EU battery law forces Nintendo hardware redesign, ends original Switch sales in 2027
Original source
Nintendo announces new product revisions in Europe with replaceable batteries
Hacker News →To comply with EU battery regulations taking effect in mid-February 2027, Nintendo will begin rolling out revised versions of selected products in Europe with user-swappable batteries starting summer 2026. The changeover is gradual and not customer-selectable: once current stock of a given product sells out on the Nintendo Store, only the revised version will be offered. Functionality is unchanged, replacement battery kits will be sold separately, and existing hardware bought before the deadline remains fully compliant with nothing owners need to do.

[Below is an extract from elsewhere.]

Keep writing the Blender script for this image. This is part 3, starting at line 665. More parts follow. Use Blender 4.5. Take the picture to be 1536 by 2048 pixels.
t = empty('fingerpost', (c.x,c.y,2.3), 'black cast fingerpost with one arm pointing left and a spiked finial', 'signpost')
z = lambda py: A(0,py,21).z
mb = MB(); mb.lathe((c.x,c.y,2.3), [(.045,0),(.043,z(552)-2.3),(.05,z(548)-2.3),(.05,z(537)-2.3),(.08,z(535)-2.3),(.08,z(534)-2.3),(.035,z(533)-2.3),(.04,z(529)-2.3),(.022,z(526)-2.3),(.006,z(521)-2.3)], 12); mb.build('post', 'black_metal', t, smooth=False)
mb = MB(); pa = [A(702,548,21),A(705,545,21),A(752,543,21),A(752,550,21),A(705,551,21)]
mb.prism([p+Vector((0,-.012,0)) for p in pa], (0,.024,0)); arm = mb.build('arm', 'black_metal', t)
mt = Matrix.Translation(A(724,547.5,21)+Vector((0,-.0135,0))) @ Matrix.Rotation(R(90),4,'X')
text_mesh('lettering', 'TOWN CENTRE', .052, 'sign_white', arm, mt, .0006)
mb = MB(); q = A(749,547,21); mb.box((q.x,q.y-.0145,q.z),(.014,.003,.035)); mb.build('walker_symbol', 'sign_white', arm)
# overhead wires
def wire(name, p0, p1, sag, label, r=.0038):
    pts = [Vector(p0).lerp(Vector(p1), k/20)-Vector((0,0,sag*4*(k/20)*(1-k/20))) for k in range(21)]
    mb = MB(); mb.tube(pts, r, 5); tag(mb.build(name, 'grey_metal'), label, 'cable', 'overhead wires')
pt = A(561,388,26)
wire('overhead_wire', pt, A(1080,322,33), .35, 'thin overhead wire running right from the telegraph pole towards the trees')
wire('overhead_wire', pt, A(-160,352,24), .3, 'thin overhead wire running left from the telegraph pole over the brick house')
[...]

The more consequential news is what won’t be redesigned. The original Nintendo Switch, Switch Lite, and Switch OLED — along with the Pro Controller and several retro controllers — will not get replaceable-battery revisions. Instead, Nintendo will simply stop selling that entire hardware family in Europe from mid-February 2027, roughly a decade after the console’s March 2017 launch. Games, the eShop, and Switch Online services continue for the foreseeable future, so this is an end to sales rather than to support.
The rules apply across the EU plus additional territories Nintendo of Europe serves, including the UK, Switzerland, Norway, South Africa, and several Gulf states. On the Switch 2 side, Joy-Con 2 controllers with replaceable batteries will ship bundled with a revised console in autumn before becoming available separately. The episode is a concrete example of the EU’s right-to-repair-oriented battery directive reshaping consumer-electronics roadmaps rather than security or privacy policy.